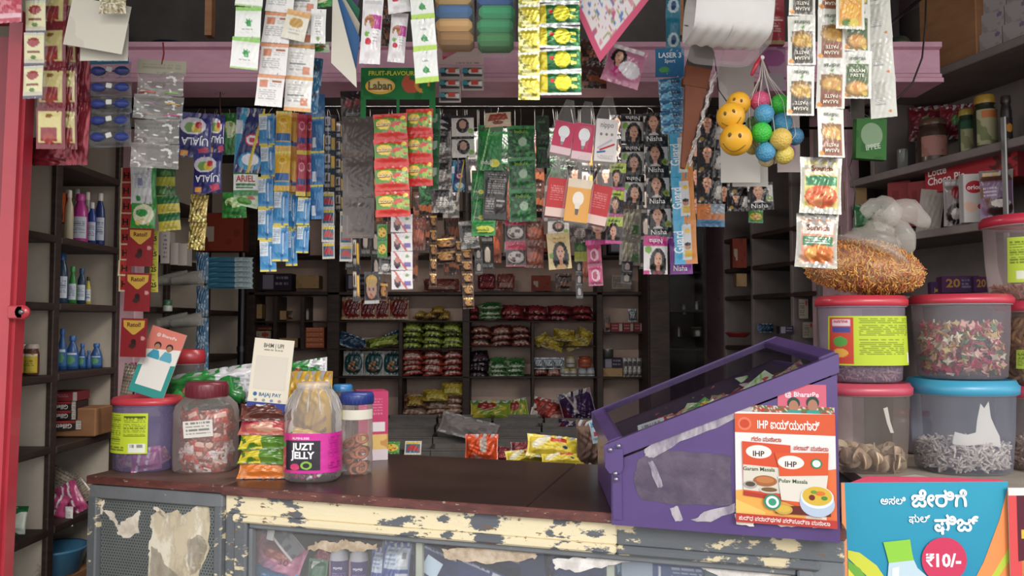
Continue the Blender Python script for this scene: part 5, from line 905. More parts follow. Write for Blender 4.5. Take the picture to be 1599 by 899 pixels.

━━━

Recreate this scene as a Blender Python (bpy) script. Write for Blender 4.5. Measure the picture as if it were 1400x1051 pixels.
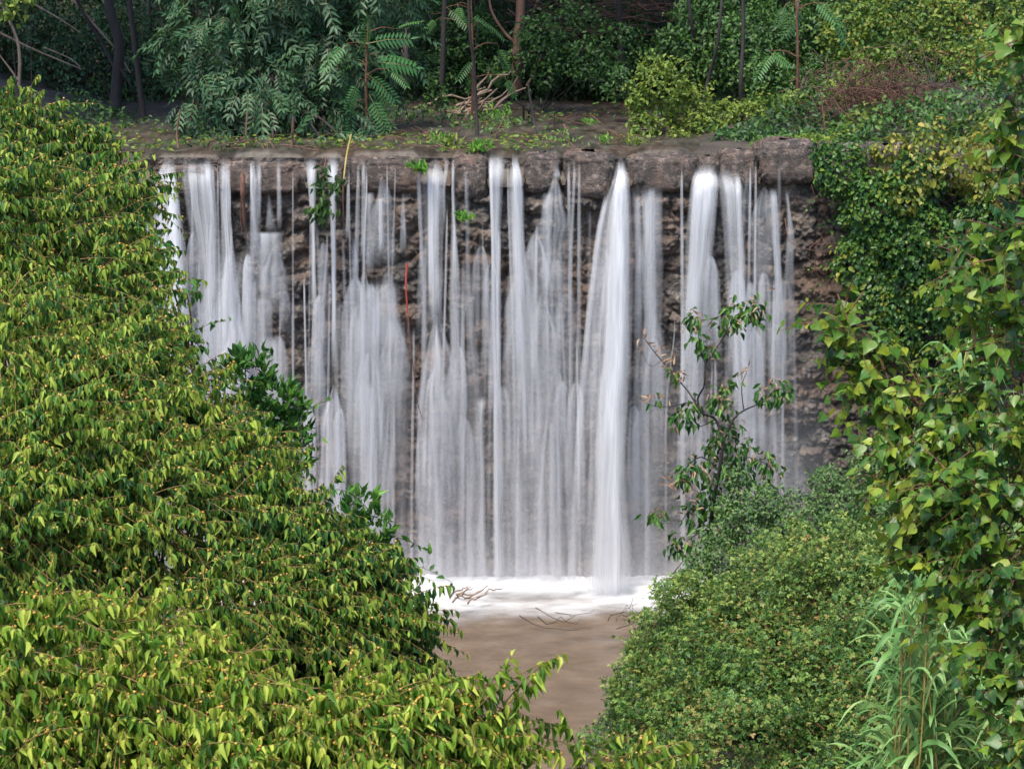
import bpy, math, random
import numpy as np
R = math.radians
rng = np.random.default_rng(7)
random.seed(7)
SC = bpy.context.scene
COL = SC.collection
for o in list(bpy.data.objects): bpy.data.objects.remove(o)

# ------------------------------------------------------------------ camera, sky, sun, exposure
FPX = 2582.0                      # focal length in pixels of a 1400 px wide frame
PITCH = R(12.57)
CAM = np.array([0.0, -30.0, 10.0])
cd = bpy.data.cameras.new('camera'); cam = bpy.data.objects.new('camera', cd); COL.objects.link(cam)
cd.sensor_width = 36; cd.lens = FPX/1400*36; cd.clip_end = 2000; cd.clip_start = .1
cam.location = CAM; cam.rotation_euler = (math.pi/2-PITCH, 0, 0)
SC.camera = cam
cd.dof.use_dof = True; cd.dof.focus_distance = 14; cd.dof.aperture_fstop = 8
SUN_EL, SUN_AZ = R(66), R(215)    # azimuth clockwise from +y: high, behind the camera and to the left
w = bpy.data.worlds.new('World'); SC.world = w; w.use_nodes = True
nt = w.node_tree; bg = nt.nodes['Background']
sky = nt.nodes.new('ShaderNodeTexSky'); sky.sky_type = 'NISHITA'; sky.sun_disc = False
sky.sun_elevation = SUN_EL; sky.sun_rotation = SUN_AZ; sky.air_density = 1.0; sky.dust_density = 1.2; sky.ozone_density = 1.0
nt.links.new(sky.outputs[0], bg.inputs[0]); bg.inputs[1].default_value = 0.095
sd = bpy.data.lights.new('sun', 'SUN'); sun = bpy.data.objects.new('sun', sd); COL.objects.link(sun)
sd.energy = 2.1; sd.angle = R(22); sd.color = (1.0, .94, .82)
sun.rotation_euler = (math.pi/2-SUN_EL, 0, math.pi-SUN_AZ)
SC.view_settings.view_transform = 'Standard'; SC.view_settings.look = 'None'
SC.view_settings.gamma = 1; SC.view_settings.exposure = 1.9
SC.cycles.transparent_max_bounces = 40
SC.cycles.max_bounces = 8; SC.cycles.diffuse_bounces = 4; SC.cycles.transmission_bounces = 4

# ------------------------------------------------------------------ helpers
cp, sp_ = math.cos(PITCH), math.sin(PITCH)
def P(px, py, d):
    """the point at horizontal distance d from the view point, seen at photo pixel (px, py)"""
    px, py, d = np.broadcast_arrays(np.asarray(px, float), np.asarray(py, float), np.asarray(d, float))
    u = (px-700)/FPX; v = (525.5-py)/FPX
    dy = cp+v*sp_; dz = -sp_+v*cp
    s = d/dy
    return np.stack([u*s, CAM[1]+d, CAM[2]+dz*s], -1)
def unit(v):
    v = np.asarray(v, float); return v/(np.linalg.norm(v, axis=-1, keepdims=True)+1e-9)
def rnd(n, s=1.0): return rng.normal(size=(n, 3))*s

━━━

* [What this task involves]:
Print everything from the line with "Recreate this scene" down to the line with "for o in list(bpy.data.objects): bpy.data.objects.remove(o)", both included, exactly as written and without the pictures.

* [Exercise answer]:
Recreate this scene as a Blender Python (bpy) script. Write for Blender 4.5. Measure the picture as if it were 1400x1051 pixels.
import bpy, math, random
import numpy as np
R = math.radians
rng = np.random.default_rng(7)
random.seed(7)
SC = bpy.context.scene
COL = SC.collection
for o in list(bpy.data.objects): bpy.data.objects.remove(o)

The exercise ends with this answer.